In the late 1970s, buying a house was a "no-brainer," inasmuch as the annual
rate of price appreciation on single-family existing homes exceeded the mortgage
rate, or cost of financing the home. Because homes, unlike most dot.com stocks
of the late 1990s, actually pay a dividend - shelter services - it
was a win-win situation for the home buyer back in the late 1970s. He or she
could finance an asset at an annual interest rate below the rate of price appreciation
of that asset and could earn an implicit dividend on it if he or she chose
to live in the house or an explicit dividend if the house were rented out.
And the frosting on the cake for owner-occupied housing was the tax advantages.
The guaranteed profitable carry trade in housing ended in the 1980s as mortgage
rates generally were above the annual rate of price appreciation of houses.
But the guaranteed profitable carry trade in housing returned in the early
2000s as once again mortgage rates fell below annual rates of house-price appreciation.
Former Fed Chairman Greenspan says that you can thank the fall in the Berlin
Wall in November 1989 for the return of the easy-money carry trade in housing.
But I think the former chairman is once again too modest. Rather, it looks
to me as though his easy money policy of the early 2000s was largely responsible
for the easy money to be made in housing in the same period. But the guaranteed
profitable carry trade in housing is now over as can be seen in Chart 1.
Plotted in Chart 1 are the year-over-year percent change in the median price
of a single-family existing home and a "synthetic" 30-year fixed mortgage rate.

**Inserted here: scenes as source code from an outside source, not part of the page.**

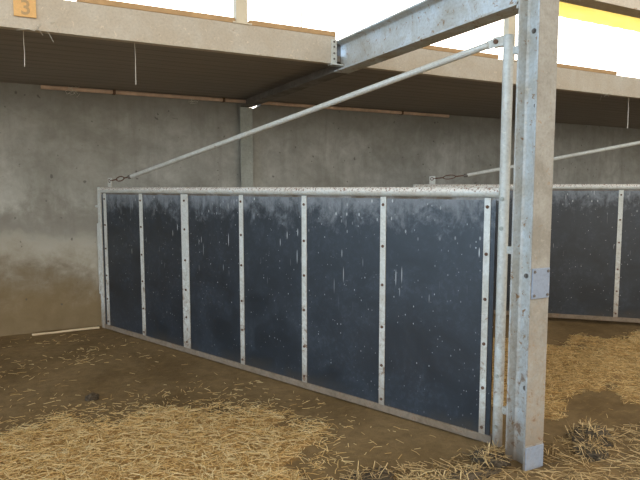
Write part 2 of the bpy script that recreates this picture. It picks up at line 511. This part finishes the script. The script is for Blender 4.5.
# unseen barn roof, front cut back so the sky lights the floor: eave over the back wall, rising towards the yard side, open gable to the left
def roof_piece(name, y0, z0, y1, z1):
    mb = MB()
    t = 0.08
    mb.prism([(y0, z0), (y1, z1), (y1, z1 + t), (y0, z0 + t)], 'x', -9, 18)
    o = mb.build(name, M['roof']); tag(o, kind='structure')
roof_piece('roof_cut_back', 6.95, 4.50, 0.6, 5.95)
o = MB().box(18, 18.15, -6, WALL_Y + 0.18, -0.05, 7.0).build('wall_right', M['roof']); tag(o, kind='structure')

# ------------------------------------------------------------------ steelwork
def make_column(x, label, plates):
    root = empty('steel_column', (x, 2.172 if plates else 2.27, 0))
    tag(root, label, 'column', 'galvanised columns of the open front')
    mb = MB()
    # H section: flanges face the aisle and the wall, web in line with the rafter
    L = ibeam(0, 0, 0.134, 0.138, 0.008, 0.011, 0.010)
    mb.prism(L, 'z', -0.02, 5.5)
    mb.build('shaft', M['zinc'], root)
    # dust film lies on the aisle-side flange as a face of its own
    MB().box(-0.067, 0.067, -0.0705, -0.0688, 0.135, 5.45).build('front_flange', M['dusty'], root)
    if plates:
        p = MB().box(-0.062, 0.062, -0.078, -0.0706, 0.925, 1.083, 0.002).build('cover_plate', M['plate'], root)
        p['label'] = 'blue grey plate with four corner bolts'
        bm_ = bolt_mesh('y', 0.006, -0.006)
        first = None
        for sx in (-0.048, 0.048):
            for z in (0.942, 1.066):
                if first is None:
                    first = bm_.build('bolt', M['darkiron'], p)
                    q = first
                else:
                    q = first.copy(); COL.objects.link(q); q.parent = p
                q.location = (sx, -0.078, z)
        k = MB().box(-0.066, 0.066, -0.076, -0.0706, 0.0, 0.125, 0.002).build('foot_plate', M['plate'], root)
        k['label'] = 'blue grey foot plate'
    # bolts on the web and hinge brackets on the back flange
    wb = None
    for z, yy in ((2.30, 0.02), (1.92, -0.01), (1.03, 0.018), (0.42, 0.0)):
        if wb is None:
            wb = bolt_mesh('x', 0.010, -0.009).build('bolt', M['darkiron'], root); q = wb
        else:
            q = wb.copy(); COL.objects.link(q); q.parent = root
        q.location = (-0.004, yy, z)
    hb = None
    for z in (1.155, 2.232, 0.24):
        if hb is None:
            mb = MB()
            mb.box(-0.005, 0.035, 0.0685, 0.165, -0.020, 0.020, 0.003)
            mb.tube((0.015, 0.06, 0), (0.015, 0.075, 0), 0.028, seg=12)
            hb = mb.build('hinge_bracket', M['bar'], root, 40); q = hb
        else:
            q = hb.copy(); COL.objects.link(q); q.parent = root
        q.location = (0, 0, z)
    return root
make_column(2.371, 'tall galvanised H section steel column in front of the nearer black gate', True)
make_column(7.27, 'galvanised steel column at the hinge side of the farther black gate', False)

# rafter from the column to the wall pillar
root = empty('cross_beam', (2.371, 0, 0))
tag(root, 'grey steel I beam running from the front column back to the wall', 'beam')
mb = MB()
mb.prism(ibeam(0, 2.560, 0.134, 0.240, 0.008, 0.012, 0.012), 'y', 2.245, 4.22)
mb.build('i_section', M['zinc'], root)
mb = MB()
mb.prism(ibeam(0, 2.560, 0.134, 0.240, 0.008, 0.012, 0.012), 'y', 4.22, 6.50)
q = mb.build('rear_length', M['shadedsteel'], root); q['label'] = 'rear length of the beam, coloured dark for the shade under the low ceiling'  # shade under the loft is painted into this length
mb = MB().box(-0.067, 0.067, 2.242, 2.256, 2.42, 2.70)
mb.build('end_plate', M['zinc'], root)

# ledge beam of the loft, a channel with its dusty face to the aisle
BY = 4.184
root = empty('ledge_beam', (0, BY, 0))
tag(root, 'long dusty steel beam along the edge of the low ceiling', 'beam')
mb = MB()
for a, b_ in ((-9, 2.298), (2.446, 18)):
    mb.prism([(0, 2.500), (0, 2.712), (0.062, 2.712), (0.062, 2.702), (0.008, 2.702), (0.008, 2.510), (0.062, 2.510), (0.062, 2.500)], 'x', a, b_)
mb.build('channel', M['beamdust'], root)
for s_ in (-1, 1):
    mb = MB()
    x0 = 2.371 + s_ * 0.005
    x1 = 2.371 + s_ * 0.115
    mb.box(min(x1, x1 - s_ * 0.05), max(x1, x1 - s_ * 0.05), -0.010, -0.002, 2.495, 2.69, 0.002)
    mb.box(min(x0, x1 + 0), max(x0, x1 + 0), -0.020, 0.05, 2.488, 2.497)
    c_ = mb.build('cleat', M['bar'], root)
    for z in (2.535, 2.58, 2.63, 2.67):
        q = bolt_mesh('y', 0.006, -0.006).build('bolt', M['darkiron'], c_)
        q.location = (x1 - s_ * 0.025, -0.010, z)

# timber boards lying on the beam
def edge_board(x0, x1, label):
    mb = MB().box(x0, x1, BY - 0.004, BY + 0.15, 2.7125, 2.752, 0.006)
    o = mb.build('edge_board', M['timber']); tag(o, label, 'board', 'timber boards on the ledge beam')
edge_board(-2.6, 0.28, 'leftmost brown timber board on the ledge beam, over the orange number board')
edge_board(0.37, 1.45, 'brown timber board on the ledge beam, left of the cream post')
edge_board(1.565, 2.30, 'brown timber board on the ledge beam between cream post and cross beam')
edge_board(2.446, 4.06, 'brown timber board on the ledge beam between cross beam and column')
edge_board(4.40, 5.78, 'brown timber board on the ledge beam, right of the steel column')

# posts standing on the beam
def post(x, label):
    root = empty('loft_post', (x, BY + 0.03, 2.713))
    tag(root, label, 'post', 'posts standing on the ledge beam')
    mb = MB()
    mb.prism([(-0.045, -0.02), (0.045, -0.02), (0.045, 0.045), (0.037, 0.045), (0.037, -0.012), (-0.037, -0.012), (-0.037, 0.045), (-0.045, 0.045)], 'z', 0, 2.3)
    mb.build('upright', M['cream'], root)
    mb = MB().box(-0.075, 0.075, -0.04, 0.06, 0.0, 0.012, 0.002)
    mb.build('base_plate', M['cream'], root)
post(1.505, 'cream post rising from the ledge beam left of the cross beam')
post(4.235, 'cream post rising from the ledge beam just behind the steel column')
o = MB().tube((2.02, BY + 0.06, 2.752), (2.02, BY + 0.06, 5.05), 0.006, seg=8).build('hanging_rod', M['cream'])
tag(o, 'thin pale rod rising above the ledge beam beside the cream post', 'rod')

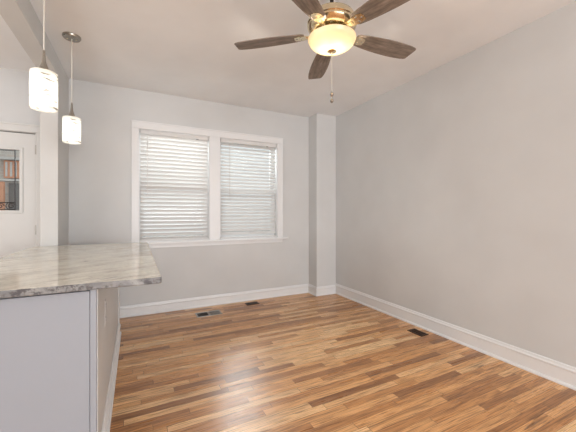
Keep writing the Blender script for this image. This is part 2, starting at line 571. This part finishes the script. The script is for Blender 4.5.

The synthetic mortgage rate is the yield on the Treasury 10-year security plus
157 basis points, which is the median spread of the 30-year fixed mortgage
rate over the Treasury 10-year rate for the period April 1971 through October
2006. (The reason I calculated a synthetic mortgage rate was to address the
lack of mortgage rate data prior to April 1971.) Starting in August of this
year, the year-over-year percent change in the median house price went negative
and plumbed a record rate of depreciation in October at minus 3.45%. Even borrowing
in yen where 10-year government bond yields are less than 2% will not now guarantee
one a profitable carry trade in U.S. housing.
Chart 1

Perhaps house prices will rebound. Perhaps, but the current supply-demand
situation suggests otherwise. As Chart 2 shows, there still is a yawning gap
between changes in total single-family homes sold and changes in homes for
sale. The change in homes sold in October minus the change in homes for sale
was minus 41%. Although this is an improvement from the July low gap reading
of minus 53%, the October negative gap still is wider than any prior to this
housing recession. So, supply continues to outpace demand by a wide margin,
which suggests further declines in single-family home prices and continued
negative carry in housing.
Chart 2

Former Fed Chairman Greenspan has recently commented to the effect that the
worst of the housing recession is behind us. History is not on the side of
this view. Chart 3 shows the peak-to-trough percentage declines in the GDP
line item, real residential investment. In the prior nine housing cycles, the
average peak-to-trough decline is 24.6%; the median is 22.6%. The peak-to-trough
decline to date in the current housing recession is 7.9%. Unless this turns
out to be a more moderate than usual housing recession, unlikely given the
amount of speculation and leverage involved in the boom, then we have "miles
to go" before we can put this housing recession "to sleep." Thus, don't look
for the carry trade in housing to turn profitable any time soon.